TASK DETAILS —
Count how many lines below contain the word "picks", then give that number alone.

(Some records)
■ ■ ■ ■ ■ ■ ■
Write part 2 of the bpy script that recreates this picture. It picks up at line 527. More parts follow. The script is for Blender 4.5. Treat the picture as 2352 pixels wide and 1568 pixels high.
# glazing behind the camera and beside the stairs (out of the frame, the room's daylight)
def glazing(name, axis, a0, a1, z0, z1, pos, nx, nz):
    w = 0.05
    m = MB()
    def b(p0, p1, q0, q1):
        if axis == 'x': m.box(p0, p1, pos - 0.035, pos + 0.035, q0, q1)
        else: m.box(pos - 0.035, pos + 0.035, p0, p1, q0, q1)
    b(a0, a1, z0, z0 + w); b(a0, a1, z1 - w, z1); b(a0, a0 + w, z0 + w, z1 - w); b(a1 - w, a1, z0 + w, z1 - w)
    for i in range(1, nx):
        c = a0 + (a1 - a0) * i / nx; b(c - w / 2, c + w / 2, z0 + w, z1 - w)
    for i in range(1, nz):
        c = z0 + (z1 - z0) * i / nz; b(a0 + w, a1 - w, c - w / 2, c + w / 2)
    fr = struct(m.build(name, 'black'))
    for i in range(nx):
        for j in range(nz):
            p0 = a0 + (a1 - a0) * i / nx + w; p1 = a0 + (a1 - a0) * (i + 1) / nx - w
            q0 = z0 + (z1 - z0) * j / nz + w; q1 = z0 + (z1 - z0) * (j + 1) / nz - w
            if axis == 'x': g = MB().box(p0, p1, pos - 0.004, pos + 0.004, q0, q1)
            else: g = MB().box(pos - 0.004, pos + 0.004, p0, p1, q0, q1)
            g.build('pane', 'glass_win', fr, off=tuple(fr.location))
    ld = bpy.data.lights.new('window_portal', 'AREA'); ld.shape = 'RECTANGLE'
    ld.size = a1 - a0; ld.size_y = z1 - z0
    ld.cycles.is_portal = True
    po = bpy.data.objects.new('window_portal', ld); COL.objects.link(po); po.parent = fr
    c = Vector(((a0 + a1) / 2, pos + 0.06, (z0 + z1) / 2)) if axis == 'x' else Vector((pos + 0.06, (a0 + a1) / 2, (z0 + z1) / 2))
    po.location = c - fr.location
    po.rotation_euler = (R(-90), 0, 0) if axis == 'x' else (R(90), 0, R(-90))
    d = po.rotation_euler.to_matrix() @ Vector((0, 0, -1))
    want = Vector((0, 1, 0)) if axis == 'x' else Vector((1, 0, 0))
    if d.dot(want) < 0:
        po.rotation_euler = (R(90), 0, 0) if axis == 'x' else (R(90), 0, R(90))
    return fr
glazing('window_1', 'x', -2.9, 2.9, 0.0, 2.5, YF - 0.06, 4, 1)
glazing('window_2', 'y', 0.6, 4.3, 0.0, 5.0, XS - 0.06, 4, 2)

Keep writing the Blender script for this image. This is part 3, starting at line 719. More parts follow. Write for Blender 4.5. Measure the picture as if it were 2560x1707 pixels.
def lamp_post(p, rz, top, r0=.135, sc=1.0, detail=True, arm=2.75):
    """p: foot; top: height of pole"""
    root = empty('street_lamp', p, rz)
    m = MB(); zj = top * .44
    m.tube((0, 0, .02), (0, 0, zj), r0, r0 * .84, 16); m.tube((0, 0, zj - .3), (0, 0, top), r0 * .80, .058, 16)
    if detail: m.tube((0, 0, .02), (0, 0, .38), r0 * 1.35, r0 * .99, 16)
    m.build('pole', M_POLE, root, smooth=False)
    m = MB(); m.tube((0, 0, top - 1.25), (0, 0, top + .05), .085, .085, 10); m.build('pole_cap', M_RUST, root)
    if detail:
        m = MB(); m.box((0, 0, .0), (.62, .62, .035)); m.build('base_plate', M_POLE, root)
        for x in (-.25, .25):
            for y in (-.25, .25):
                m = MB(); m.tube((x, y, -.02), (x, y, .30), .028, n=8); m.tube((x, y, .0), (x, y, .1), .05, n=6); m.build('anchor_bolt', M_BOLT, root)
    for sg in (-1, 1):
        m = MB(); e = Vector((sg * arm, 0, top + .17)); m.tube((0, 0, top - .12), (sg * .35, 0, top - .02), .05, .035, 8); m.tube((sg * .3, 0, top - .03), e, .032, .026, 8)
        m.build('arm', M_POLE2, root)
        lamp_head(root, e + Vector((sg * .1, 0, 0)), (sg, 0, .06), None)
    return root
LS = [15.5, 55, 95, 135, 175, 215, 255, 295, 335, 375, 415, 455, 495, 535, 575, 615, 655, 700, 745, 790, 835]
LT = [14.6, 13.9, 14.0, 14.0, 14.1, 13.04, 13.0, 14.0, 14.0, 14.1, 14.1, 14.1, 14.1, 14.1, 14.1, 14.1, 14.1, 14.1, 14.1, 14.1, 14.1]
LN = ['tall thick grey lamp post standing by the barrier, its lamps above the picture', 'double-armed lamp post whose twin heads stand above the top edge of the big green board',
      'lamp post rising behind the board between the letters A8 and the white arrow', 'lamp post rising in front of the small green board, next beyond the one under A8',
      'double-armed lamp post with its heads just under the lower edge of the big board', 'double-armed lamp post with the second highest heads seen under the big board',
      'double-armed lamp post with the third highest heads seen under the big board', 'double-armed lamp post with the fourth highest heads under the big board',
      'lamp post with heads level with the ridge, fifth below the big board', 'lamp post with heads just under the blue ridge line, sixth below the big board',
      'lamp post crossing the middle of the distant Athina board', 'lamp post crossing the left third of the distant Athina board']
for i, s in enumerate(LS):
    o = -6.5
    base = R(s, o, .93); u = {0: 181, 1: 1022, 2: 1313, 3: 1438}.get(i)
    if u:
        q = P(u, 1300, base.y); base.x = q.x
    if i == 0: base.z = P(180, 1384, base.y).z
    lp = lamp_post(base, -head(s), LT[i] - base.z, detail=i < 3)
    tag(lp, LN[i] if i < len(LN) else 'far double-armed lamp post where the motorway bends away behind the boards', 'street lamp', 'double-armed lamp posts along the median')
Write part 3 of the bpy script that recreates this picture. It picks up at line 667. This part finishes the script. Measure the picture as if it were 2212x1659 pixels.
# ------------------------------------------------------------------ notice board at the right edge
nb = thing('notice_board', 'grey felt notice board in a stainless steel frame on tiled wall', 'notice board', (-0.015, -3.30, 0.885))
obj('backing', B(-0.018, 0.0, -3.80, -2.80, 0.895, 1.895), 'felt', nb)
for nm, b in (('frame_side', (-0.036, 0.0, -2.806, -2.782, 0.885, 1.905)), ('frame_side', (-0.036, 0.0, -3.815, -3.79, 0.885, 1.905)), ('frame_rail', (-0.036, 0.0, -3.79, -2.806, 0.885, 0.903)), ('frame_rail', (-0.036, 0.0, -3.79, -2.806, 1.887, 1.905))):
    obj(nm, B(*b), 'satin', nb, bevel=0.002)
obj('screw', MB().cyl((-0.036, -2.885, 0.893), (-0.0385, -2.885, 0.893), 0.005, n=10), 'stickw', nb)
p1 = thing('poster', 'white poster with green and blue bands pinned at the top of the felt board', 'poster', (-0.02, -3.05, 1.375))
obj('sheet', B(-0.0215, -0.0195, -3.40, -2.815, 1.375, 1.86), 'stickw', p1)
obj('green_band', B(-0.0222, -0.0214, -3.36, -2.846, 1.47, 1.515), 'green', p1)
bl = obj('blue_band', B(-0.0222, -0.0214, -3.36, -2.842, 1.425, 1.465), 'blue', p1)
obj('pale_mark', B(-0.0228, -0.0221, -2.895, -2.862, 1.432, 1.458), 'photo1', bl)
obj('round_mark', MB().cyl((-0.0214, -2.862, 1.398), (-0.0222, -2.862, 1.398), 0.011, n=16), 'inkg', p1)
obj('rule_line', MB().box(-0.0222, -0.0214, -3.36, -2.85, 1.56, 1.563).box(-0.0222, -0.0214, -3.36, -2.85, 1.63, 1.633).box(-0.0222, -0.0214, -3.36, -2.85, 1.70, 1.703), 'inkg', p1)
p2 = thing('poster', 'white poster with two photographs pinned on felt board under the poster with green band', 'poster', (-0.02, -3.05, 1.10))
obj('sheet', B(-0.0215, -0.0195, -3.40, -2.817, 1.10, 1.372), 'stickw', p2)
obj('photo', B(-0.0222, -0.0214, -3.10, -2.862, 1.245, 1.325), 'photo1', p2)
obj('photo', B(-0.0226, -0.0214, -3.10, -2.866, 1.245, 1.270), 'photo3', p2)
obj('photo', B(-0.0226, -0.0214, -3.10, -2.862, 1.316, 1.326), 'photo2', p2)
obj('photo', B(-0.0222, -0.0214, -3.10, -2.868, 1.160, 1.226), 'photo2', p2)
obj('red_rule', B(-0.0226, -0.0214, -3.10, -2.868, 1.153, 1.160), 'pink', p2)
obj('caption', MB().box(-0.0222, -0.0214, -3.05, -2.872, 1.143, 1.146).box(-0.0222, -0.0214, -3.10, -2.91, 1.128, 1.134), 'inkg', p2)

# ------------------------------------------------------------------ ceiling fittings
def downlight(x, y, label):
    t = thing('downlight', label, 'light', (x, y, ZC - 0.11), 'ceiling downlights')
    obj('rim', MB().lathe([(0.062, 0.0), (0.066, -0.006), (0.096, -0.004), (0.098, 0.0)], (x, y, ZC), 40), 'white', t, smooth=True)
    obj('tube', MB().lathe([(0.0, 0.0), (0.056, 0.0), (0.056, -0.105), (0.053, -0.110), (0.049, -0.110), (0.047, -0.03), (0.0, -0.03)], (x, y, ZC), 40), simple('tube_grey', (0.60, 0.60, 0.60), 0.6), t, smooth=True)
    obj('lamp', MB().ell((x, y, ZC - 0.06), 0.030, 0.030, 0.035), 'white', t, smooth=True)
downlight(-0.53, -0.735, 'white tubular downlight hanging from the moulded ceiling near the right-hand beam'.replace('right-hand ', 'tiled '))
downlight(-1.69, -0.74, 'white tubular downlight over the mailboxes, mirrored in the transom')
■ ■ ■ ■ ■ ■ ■
PROBLEM SOLUTION —
2